If you are looking for a simpler explanation the word ‘consistency’ has to be thrown up: after starting the year with three straight wins the Bulldogs never won more than two in a row.

Missing In Action… Injuries popped up here and there but not to the point the proud club would lay blame. Greg Eastwood missed a chunk of footy and representative hooker Michael Ennis sat out the entire back-half with a serious neck issue. Josh Morris also missed a bit of football through injury (and another game when Dymock sent him to the NSW Cup due to a lapse in form).

Turning Point… There are so many parts to a season that can be considered turning points when you finish so close to the finals. Just one more win and the season is judged much differently. For the Bulldogs, was it the three-game losing streak to the Broncos, Dragons and Raiders by eight, five and eight points respectively? Or was it the loss to the Sharks in Round 15 at home, which made it five in six games and intensified the rumours of coach Moore’s impending demise? They managed a win after that but backed it up with two more losses… and then Moore was gone. In their semi-impressive run home they let a game slip against fellow strugglers the Roosters and then, despite having several great chances to put the Sea Eagles away at Brookvale in Round 24, they fell short. It was effectively ‘goodnight nurse’ right there.

Best Games… Perhaps we need to rewind to Round 1 when the Bulldogs knocked off the highly touted Wests Tigers 24-14. They actually beat the Wests Tigers twice in the year, the Cowboys minus Johnathan Thurston and the Knights in Round 25 – but they were the only wins against eventual top-eight sides.

Speaking of the Round 25 clash with the Knights… it was probably their best effort. In a game they had to win to keep slim finals hopes alive the Bulldogs found themselves down 22-6 at halftime and seemingly headed towards oblivion. But a ferocious comeback saw the side prevail 32-22 in a match that included perhaps the greatest put-down for a try the game has ever seen. Ben Barba’s effort to pull the ball back from the dead-ball line and place it down mid-somersault has to be seen to be believed (do yourself a favour and look it up on the Games Analyser).

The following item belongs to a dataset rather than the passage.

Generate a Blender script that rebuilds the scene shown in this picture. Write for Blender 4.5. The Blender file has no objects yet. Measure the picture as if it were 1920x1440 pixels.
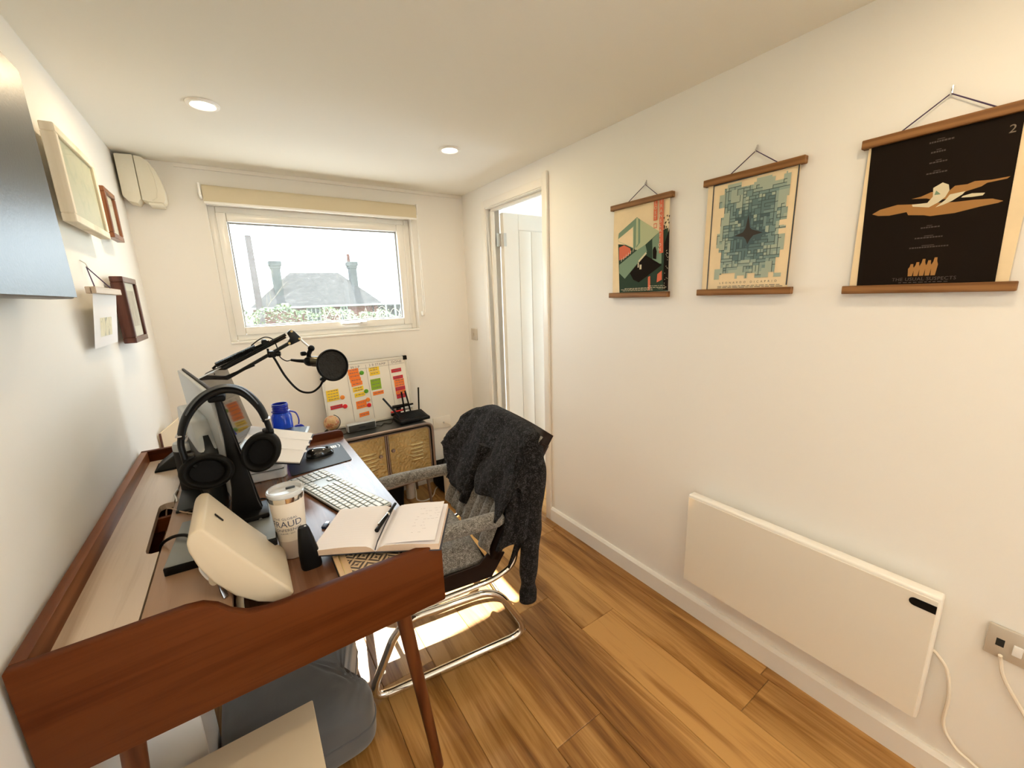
import bpy, bmesh, math, random
from mathutils import Vector, Matrix, Euler
random.seed(7)
S = bpy.context.scene
COL = S.collection
PI = math.pi
def rad(d): return d * PI / 180.0

# ------------------------------------------------------------------ camera, sky, sun, exposure
cam_d = bpy.data.cameras.new('camera'); cam = bpy.data.objects.new('camera', cam_d); COL.objects.link(cam)
cam.location = (0.34687, -2.77967, 1.39510)
cam.rotation_euler = Euler((rad(77.55028), rad(1.85863), rad(-34.15957)), 'XYZ')
cam_d.sensor_width = 36.0; cam_d.sensor_fit = 'HORIZONTAL'; cam_d.lens = 756.332 / 1920 * 36.0
cam_d.clip_start = 0.02; cam_d.clip_end = 400
S.camera = cam

W = bpy.data.worlds.new('sky'); S.world = W; W.use_nodes = True
_bg = W.node_tree.nodes['Background']; _bg.inputs[0].default_value = (0.78, 0.90, 1.0, 1); _bg.inputs[1].default_value = 7.5

sun_d = bpy.data.lights.new('sun', 'SUN'); sun_d.energy = 36.0; sun_d.angle = rad(0.6); sun_d.color = (1.0, 0.95, 0.86)
sun = bpy.data.objects.new('sun', sun_d); COL.objects.link(sun)
sun.rotation_euler = Vector((-0.035, -0.83, -1.0)).to_track_quat('-Z', 'Y').to_euler(); sun.location = (1, 6, 8)

DOWNLIGHT_WATTS = 3.4
DOWNLIGHT_COLOR = (1.0, 0.78, 0.50)
S.view_settings.view_transform = 'Standard'; S.view_settings.look = 'None'
S.view_settings.exposure = 0.20; S.view_settings.gamma = 1.0; S.view_settings.use_curve_mapping = False
S.cycles.use_denoising = True
try: S.cycles.denoiser = 'OPENIMAGEDENOISE'
except Exception: pass
S.cycles.max_bounces = 12; S.cycles.diffuse_bounces = 8; S.cycles.glossy_bounces = 4
S.cycles.transparent_max_bounces = 12; S.cycles.sample_clamp_indirect = 6.0
S.cycles.caustics_reflective = False; S.cycles.caustics_refractive = False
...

It was also nice to see the side beat Canberra in the final round to send Ryan out a winner, with Bobcat crossing for a try.

Worst Games… There were plenty of disappointments but perhaps the Round 13, 38-4 hammering at the hands of the Sea Eagles really showed where the minds were during the rough patch. If you want to give Manly more credit, just look forward a few weeks to the next game after a bye: Canterbury were embarrassed by Cronulla at home, rolled 26-10.

Other than the Sea Eagles debacle their other big loss was a 36-12 loss to the Warriors, which was Dymock’s first in charge after Moore chucked him the keys two days before. The side led 12-0 before getting pummelled.

Hold Your Head High… It was obviously a tough season for the Bulldogs but Ben Barba was a true highlight. It must be said you can’t necessarily call his transition to fullback a complete success, because he had some defensive issues and trouble under some kicks, but in terms of his attack… wow! A final-round haul of four tries ensured he joined Nathan Merritt as the season’s top try-scorer (with 23) and his all-round play produced 30 line-breaks and 117 tackle-breaks.

Andrew Ryan battled hard to the end, allowing him to leave the game on a positive note – his toiling service to both the Eels and the ’Dogs over the years was a pleasure to watch.

Captain Andrew Ryan says… “We probably hurt ourselves in the middle part of the season,” he admits” “The other games… probably six weeks ago against the Roosters and against Manly a couple of weeks ago… we had our opportunities this year but unfortunately we didn't get there. “We gave it a red-hot crack in the last eight weeks of the competition and that's what I’m proud of.”

Conclusion… It was a disappointing year for a side many tipped to surge back into premiership contention. New halfback Trent Hodkinson succumbed to a small dose of second-year syndrome and the side failed to get any sort of fluency of style or consistency of effort. Any season where a coach is gone mid-year is generally a write-off; the Bulldogs must regroup, find a leader both on and off the field, and start again.